01:00 AM EST on Monday, January 12, 2009

Columbia University’s Lamont-Dougherty Earth Observatory has estimated the probability of a tsunami striking the Eastern Seaboard in a given year as less than 1,000 to one. But every so often something happens to shake us from our seismic slumber.

Such an event occurred in Maine last Oct. 28, when a series of 4-to-12-foot waves suddenly crashed ashore at Boothbay Harbor. The waves struck on an otherwise peaceful day when the tide was low. If they had arrived at high tide, much of the town’s waterfront might have been inundated. As it was, the waves caused extensive damage to piers and boats.

Their localized nature suggested that the waves may have originated in the Gulf of Maine, perhaps the result of slumping on one of the seamounts not far offshore. Such phenomena are rare, but hardly unknown. A 90-foot “tidal wave” set off by a 7.2-magnitude undersea earthquake swept Nova Scotia and Newfoundland in 1929, killing dozens of people on Newfoundland’s remote Burin Peninsula.

In the North Atlantic Basin, there are two areas of particular concern. One is the outer Continental shelf off Virginia and North Carolina. The shelf there abruptly drops off to the abyssal plain three miles below. Some 18,000 years ago, about 33 cubic miles of the cliff collapsed. The event created a series of huge waves that left geological evidence across the Carolina and Georgia “Low Country.”

Seismologists worry more about Las Palmas, a volcanic island in the Canaries, off North Africa.
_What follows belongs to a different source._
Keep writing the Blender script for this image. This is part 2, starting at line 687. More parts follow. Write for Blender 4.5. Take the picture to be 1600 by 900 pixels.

An eruption of the volcano Cumbre Vieja, which last blew in 1949, could send a large part of the western side of the island tumbling into the sea, creating waves that could pound the entire Eastern Seaboard, as well as much of the South American, Caribbean and European coasts.

The Caribbean, where the North American tectonic plate is subducted beneath the Caribbean plate in the Puerto Rico Trench, the Atlantic’s deepest point, is also seismically active, and subject to relatively frequent tsunamis. The Bahamas are a buffer, however, for most of the East Coast.

If a tsunami were to strike the East Coast, it could be severe because of its generally shallow and more gradually sloping undersea topography and low-lying littoral, indented by numerous bays and inlets, which would magnify incoming waves.

Because they are rare, there is no tsunami-warning system for the Atlantic Basin comparable to that for the Pacific. The lack of such a system for the countries of the Indian Ocean became apparent in the Dec. 26, 2004, tsunami that devastated much of coastal India, Sri Lanka and Indonesia. For the East Coast, the probability of damage from hurricanes is obviously greater, but because so many East Coast Americans live in low-lying coastal areas, evacuation plans for a tsunami event should be put into place, too.